It appears that Cape Wickham Links, the eagerly anticipated layout on King Island in Tasmania, was worth the wait. The recently opened 18-hole track, a co-design by Mike DeVries and Darius Oliver, checks in among the elite on Golf Australia magazine’s just-published ranking of Australia’s top golf courses, ahead of longtime favorites such as National Golf Club’s Moonah course, Ellerston Golf Course, and Royal Adelaide Golf Club. Cape Wickham, #5 on the list, trails only Royal Melbourne Golf Club’s West course (#1), Kingston Heath Golf Club (#3), and the companion courses at Barnbougle Dunes, the Golf Links (#2) and Lost Farm (#4). For DeVries and Oliver, this is a notable achievement: They promised to create a world-class venue, and they delivered.

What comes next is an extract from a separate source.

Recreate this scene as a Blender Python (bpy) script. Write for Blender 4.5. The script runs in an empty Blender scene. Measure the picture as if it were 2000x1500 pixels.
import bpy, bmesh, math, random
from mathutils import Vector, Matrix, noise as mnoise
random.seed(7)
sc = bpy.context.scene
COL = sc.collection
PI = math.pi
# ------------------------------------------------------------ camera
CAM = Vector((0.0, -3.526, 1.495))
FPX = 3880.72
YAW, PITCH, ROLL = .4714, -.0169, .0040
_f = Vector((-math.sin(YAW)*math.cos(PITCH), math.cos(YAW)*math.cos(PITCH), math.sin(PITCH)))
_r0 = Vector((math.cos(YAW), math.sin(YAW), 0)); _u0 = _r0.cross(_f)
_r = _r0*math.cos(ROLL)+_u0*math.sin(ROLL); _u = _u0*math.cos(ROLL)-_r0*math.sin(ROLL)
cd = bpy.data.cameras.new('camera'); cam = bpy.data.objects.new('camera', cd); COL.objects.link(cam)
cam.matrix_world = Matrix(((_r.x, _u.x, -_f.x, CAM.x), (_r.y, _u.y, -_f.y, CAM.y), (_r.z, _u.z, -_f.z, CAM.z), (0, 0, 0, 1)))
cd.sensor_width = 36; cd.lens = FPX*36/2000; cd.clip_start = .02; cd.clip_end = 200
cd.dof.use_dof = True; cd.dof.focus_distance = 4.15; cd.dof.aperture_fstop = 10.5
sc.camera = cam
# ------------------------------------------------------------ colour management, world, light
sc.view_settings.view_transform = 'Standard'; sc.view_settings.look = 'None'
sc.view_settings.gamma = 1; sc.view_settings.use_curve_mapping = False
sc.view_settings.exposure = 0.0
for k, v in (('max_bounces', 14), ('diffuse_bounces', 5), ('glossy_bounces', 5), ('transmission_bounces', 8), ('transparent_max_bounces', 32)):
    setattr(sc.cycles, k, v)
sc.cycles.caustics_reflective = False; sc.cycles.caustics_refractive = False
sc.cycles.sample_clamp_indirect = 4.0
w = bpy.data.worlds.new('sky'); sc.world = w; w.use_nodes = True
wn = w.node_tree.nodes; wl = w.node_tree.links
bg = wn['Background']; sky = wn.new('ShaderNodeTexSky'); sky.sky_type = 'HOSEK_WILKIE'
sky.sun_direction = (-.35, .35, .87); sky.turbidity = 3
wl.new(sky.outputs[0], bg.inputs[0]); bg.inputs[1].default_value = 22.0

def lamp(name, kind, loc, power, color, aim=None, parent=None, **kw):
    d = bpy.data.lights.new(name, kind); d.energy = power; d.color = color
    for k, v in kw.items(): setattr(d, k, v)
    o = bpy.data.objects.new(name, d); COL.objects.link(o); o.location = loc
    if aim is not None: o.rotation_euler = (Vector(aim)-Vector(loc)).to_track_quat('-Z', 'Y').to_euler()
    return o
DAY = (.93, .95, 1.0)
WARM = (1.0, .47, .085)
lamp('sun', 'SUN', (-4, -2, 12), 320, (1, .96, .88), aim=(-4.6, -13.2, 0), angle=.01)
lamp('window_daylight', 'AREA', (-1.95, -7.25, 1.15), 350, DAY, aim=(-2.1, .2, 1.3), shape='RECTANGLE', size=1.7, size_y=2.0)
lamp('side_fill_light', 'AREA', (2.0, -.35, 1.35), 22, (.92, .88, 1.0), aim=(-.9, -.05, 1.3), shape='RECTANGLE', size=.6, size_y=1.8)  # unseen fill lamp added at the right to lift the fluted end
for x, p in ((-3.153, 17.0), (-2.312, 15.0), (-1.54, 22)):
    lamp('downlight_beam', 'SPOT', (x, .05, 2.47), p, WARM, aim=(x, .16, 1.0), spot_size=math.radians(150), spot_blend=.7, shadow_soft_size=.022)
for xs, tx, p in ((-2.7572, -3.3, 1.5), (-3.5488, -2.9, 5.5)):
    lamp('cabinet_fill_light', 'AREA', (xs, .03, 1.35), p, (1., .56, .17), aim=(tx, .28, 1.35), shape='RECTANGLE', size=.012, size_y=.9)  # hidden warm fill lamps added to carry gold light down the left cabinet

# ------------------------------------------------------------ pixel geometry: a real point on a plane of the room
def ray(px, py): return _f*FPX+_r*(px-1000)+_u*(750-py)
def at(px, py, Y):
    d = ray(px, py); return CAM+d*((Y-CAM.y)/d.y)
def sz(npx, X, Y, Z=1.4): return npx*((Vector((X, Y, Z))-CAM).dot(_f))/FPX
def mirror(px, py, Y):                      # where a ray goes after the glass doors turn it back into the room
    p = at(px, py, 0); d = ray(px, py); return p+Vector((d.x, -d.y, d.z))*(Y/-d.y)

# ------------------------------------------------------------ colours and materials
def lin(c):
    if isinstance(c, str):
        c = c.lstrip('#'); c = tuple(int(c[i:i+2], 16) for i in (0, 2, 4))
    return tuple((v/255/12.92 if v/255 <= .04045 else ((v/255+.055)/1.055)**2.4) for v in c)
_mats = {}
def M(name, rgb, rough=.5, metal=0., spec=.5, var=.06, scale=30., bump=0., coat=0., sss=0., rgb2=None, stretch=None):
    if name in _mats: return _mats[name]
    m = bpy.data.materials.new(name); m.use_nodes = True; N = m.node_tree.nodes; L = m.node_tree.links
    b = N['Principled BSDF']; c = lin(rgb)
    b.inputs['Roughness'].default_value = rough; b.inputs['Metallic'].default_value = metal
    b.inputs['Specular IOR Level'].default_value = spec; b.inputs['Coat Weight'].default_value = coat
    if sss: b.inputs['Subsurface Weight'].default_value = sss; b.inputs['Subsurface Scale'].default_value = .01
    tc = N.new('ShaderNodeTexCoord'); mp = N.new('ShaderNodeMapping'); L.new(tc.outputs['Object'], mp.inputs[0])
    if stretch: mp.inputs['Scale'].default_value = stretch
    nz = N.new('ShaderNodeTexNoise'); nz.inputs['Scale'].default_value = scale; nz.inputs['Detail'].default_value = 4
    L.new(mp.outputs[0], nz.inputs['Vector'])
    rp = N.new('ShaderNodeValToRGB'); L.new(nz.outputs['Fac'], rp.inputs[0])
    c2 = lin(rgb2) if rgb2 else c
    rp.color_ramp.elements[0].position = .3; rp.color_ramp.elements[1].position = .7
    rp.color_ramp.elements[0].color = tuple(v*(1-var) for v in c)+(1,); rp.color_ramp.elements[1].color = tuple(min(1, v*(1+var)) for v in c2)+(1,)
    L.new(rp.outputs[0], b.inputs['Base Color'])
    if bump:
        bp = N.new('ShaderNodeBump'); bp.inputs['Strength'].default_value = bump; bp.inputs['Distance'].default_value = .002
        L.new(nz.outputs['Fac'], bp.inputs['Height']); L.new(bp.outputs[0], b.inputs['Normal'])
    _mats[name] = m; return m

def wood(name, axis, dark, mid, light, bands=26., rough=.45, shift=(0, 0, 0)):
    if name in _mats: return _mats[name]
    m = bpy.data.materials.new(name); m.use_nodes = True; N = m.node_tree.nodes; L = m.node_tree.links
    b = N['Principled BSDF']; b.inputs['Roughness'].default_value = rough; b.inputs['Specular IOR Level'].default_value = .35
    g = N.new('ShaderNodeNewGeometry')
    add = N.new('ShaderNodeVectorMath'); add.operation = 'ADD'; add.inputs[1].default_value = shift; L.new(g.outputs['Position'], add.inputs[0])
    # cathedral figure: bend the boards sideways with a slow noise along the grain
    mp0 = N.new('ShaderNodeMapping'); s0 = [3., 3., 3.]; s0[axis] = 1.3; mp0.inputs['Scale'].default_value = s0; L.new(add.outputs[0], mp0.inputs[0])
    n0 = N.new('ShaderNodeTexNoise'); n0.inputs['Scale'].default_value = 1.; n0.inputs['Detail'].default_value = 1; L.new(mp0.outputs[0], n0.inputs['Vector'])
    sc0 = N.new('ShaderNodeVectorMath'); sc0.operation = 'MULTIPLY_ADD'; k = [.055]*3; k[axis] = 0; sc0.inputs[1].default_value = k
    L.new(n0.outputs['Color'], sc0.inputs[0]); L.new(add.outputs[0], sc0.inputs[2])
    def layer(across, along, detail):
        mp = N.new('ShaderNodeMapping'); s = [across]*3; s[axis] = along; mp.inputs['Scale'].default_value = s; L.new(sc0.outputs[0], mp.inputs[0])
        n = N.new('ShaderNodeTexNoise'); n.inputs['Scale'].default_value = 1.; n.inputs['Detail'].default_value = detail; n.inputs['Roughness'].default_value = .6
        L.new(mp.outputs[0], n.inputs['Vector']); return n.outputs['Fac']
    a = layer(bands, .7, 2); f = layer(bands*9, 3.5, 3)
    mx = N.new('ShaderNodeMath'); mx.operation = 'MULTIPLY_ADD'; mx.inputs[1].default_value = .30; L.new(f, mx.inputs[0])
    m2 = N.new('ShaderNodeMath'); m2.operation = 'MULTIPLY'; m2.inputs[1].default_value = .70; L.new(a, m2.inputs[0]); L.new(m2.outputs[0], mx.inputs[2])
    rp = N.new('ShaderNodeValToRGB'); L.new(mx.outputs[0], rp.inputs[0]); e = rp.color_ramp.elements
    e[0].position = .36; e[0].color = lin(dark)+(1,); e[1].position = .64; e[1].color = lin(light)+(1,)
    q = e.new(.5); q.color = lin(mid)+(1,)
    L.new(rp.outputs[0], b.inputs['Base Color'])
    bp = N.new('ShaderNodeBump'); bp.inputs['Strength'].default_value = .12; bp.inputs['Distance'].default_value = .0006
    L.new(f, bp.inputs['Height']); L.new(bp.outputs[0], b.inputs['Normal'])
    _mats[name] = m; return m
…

More bad news from the Land of the Rising Sun: In Japan these days, golf courses are reportedly going out of business at a rate of nearly one a week. The Financial Times blames the closings on the usual suspects -- high costs and busy lives -- as well as the demise of the nation’s “career-driven obligation to tee off with bosses or clients” and “skewed demographics,” which translates as a 17 percent increase in the number of golfers aged 70 and over. “Nobody has time for hours of golf and hours of travel,” a salesperson at a golf store in Tokyo told the newspaper, “and people who played it for work purposes now see it as a chore.” These factors have helped to erode the nation’s customer base, which the newspaper says now stands at 13.7 million golfers, half the number that the golf industry counted in the early 1990s.
Turkey may be angling to host a Ryder Cup and planning to build a slew of resort-style golf courses, but if it really expects to be a player on the world’s golf scene, somebody needs to put a muzzle on its president. It’s hard to imagine Turkey continuing to be a vacation spot now that Recep Tayyip Erdoğan, the nation’s despot in training, has cited “Hitler’s Germany” as a model for the kind of government he’d like to oversee. Not surprisingly, Erdoğan quickly back-tracked, issuing an official statement in which his publicists claimed that his comments were being “distorted by some news sources.” Ultimately, though, Erdoğan’s actions speak louder than his words. He has a fast-growing enemies list, and it prominently features journalists, Turkey’s Kurdish minority, and anyone reckless enough to criticize his government. He supports extremist right-wing groups and, at least tacitly, ISIS. If Donald Trump’s anti-minority intimidation ultimately prevents Turnberry from hosting an Open Championship, Erdoğan’s budding police state shouldn’t win a Ryder Cup.
More than a decade after Kim Jong-il played his first round of golf, carding a record-setting 38 across 18 holes, North Korea is reportedly “showing off its first golf course on state television.” United Press International didn’t identify the venue by name, but it’s presumably Pyongyang Golf Course, the layout outside Pyongyang where the late Dear Leader shot his purported historic round in 1994. The news service also didn’t say why Kim’s son and successor, Kim Jong-un, chose to highlight golf on a television broadcast, as it notes that “the vast majority of North Korea's population, who are impoverished,” can only dream of setting foot on “well-manicured putting greens.” No doubt, Kim Jong-un wouldn’t be the first government official who, on being told that his starving people have no bread, obliviously recommends that they eat cake instead. Then again, maybe he, like Donald Trump, figures that golf is at its core an aspirational sport and is looking to inspire a few wealthy elites. Either way, it’s always interesting to watch repressive regimes put golf to use for political ends.